FOMC 16 Dec 2015

The Fed has form. When it wants to take away the punchbowl, it usually telegraphs its intentions well in advance so partygoers have time to go buy their own moonshine. So it was with QE taper, signaled in 2013, executed in 2014. By the time the Fed stopped net purchases of bonds the market had digested the eventuality and 10 year US treasury yields ended 2014 lower than at the beginning. The idea behind this is simple; the Fed wants to give the economy time to prepare for tighter policy, and constantly communicates with the market, managing expectations until when the move comes, the reaction is one of indifference. As we have seen in September, sometimes, the expectation becomes so entrenched that failure to act as signaled results in disappointment.

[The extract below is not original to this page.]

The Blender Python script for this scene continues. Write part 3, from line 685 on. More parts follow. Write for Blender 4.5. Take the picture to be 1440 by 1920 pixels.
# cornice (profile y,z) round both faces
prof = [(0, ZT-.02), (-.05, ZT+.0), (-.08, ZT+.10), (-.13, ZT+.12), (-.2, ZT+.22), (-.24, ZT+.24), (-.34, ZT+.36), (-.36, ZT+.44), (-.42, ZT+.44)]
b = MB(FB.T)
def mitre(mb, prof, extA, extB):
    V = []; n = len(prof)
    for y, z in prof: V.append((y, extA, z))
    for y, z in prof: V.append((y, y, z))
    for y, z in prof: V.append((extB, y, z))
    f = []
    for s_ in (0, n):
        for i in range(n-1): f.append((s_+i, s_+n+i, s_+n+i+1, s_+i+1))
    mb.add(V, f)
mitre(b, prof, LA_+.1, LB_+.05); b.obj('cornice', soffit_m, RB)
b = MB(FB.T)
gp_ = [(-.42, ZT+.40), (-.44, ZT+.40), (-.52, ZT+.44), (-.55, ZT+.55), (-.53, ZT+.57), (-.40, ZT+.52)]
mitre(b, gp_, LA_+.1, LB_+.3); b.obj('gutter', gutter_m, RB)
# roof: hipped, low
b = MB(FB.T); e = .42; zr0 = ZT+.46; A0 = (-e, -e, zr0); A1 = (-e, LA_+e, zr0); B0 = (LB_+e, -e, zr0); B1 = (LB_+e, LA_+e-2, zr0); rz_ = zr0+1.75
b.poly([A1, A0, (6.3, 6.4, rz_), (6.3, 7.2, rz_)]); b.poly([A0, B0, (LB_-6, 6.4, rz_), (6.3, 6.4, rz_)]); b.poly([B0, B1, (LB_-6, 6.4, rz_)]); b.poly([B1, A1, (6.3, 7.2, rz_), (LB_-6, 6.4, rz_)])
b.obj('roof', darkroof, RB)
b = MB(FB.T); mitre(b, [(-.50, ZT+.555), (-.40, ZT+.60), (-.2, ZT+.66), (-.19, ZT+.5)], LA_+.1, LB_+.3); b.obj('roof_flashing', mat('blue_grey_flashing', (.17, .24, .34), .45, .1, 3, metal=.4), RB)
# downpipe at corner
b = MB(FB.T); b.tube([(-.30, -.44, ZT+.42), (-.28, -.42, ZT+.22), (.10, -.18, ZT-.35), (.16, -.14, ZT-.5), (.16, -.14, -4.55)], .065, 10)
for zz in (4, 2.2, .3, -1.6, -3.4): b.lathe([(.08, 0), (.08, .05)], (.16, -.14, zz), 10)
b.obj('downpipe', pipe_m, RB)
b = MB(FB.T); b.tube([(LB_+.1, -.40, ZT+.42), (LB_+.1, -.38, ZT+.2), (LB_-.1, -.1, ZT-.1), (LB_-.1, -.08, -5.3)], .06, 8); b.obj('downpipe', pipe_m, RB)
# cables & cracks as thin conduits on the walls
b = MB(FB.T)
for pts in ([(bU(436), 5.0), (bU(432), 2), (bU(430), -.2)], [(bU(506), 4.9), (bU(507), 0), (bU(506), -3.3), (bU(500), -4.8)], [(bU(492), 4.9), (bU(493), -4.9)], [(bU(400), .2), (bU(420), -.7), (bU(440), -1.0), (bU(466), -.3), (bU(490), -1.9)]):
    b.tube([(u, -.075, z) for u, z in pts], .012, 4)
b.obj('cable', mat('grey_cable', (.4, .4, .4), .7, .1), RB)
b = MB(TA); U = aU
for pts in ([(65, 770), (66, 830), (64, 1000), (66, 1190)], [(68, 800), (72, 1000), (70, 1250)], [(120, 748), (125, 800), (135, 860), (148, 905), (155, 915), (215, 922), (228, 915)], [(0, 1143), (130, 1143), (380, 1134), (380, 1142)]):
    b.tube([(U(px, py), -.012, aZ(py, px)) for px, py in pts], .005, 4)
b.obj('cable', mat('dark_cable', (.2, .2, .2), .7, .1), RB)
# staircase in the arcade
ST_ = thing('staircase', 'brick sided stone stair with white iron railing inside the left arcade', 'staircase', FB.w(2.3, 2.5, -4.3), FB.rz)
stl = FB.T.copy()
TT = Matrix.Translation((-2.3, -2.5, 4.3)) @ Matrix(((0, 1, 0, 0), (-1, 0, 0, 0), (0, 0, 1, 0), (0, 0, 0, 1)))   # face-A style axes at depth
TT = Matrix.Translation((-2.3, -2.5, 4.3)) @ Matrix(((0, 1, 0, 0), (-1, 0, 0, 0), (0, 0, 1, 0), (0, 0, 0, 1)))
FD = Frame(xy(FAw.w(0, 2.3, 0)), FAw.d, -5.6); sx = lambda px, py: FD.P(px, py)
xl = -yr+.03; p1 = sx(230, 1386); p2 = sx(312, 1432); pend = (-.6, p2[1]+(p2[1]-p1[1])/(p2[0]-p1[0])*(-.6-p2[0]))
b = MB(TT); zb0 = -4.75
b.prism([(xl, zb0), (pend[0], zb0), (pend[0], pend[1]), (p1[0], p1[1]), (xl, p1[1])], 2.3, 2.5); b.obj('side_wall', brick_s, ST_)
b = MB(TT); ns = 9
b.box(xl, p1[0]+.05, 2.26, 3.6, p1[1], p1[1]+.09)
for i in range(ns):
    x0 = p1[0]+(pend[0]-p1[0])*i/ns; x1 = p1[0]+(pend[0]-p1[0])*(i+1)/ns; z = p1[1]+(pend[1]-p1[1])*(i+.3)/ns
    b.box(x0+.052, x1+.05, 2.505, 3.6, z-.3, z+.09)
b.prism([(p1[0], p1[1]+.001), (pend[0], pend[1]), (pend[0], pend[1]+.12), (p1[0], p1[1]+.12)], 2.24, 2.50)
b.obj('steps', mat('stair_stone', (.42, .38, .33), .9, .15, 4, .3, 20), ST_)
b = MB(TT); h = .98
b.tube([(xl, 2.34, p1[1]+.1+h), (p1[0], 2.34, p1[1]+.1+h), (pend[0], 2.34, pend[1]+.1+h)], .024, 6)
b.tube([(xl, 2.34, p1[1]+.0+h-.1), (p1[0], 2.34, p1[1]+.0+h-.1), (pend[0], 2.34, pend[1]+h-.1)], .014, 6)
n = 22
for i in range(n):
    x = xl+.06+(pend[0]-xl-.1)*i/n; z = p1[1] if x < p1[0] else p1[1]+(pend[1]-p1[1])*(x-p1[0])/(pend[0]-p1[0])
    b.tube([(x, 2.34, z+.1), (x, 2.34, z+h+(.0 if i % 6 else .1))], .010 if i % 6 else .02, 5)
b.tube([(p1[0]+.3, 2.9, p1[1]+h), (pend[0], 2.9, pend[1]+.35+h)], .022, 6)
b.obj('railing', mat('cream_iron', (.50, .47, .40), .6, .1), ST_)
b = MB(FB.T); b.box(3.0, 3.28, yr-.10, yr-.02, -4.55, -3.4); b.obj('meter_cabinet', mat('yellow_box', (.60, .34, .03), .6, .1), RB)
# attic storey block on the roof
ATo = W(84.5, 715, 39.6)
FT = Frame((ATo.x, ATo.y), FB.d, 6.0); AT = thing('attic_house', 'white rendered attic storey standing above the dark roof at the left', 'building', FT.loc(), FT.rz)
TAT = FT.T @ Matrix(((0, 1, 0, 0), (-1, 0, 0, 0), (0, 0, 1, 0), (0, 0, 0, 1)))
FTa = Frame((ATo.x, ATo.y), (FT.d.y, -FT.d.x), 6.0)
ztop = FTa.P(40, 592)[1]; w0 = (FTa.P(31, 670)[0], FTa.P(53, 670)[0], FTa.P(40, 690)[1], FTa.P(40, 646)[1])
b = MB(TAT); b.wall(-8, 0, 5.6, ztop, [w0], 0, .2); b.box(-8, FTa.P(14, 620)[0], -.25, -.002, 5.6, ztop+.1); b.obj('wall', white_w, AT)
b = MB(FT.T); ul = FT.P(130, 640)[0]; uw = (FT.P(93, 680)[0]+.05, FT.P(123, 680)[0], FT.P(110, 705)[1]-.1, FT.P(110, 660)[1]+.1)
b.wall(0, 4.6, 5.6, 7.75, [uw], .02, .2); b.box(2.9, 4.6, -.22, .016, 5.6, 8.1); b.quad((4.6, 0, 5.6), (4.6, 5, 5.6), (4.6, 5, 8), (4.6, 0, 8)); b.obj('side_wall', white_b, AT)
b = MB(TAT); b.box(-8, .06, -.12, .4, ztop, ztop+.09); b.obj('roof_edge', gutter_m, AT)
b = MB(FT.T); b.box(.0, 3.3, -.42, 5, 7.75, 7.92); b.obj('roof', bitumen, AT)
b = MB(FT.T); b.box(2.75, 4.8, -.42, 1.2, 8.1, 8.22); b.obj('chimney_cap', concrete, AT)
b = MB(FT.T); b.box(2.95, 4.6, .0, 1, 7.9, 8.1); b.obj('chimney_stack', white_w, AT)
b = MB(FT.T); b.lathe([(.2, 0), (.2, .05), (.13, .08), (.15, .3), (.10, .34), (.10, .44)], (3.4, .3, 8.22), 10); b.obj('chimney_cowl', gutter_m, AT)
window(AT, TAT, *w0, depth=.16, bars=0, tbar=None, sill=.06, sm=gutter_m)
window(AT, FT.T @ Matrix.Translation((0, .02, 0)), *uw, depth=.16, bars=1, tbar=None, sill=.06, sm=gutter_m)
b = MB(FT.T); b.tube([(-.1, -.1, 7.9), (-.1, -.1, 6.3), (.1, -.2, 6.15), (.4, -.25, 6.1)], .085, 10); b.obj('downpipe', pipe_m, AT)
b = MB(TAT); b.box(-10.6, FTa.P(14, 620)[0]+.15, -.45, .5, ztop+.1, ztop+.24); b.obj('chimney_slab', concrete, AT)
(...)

Forward guidance was meant more narrowly to mean central banks promising to keep interest rates lower for a longer period than signaled by traditional reaction function, an augmentation to policy once the traditional and the traditionally extraordinary have been exhausted, a last resort. Today, could it be interpreted as a more detailed statement about the intended objectives of the Fed, not just at the front end of the curve but across the curve as well? The Fed wants to hike rates, but it doesn’t want 10 year or 30 year yields to rise excessive or at all. Hence the numerous signals that the path of rate hikes will be slow, that inflation risk is de minimis, that treasury bonds will be in short supply, and so on.

Surely today, the Fed has once again engineered conditions to its tastes. The market expects a rate hike of 25 basis points, and little impact if any at the long end of the term structure. Quite in line with what the Fed intends.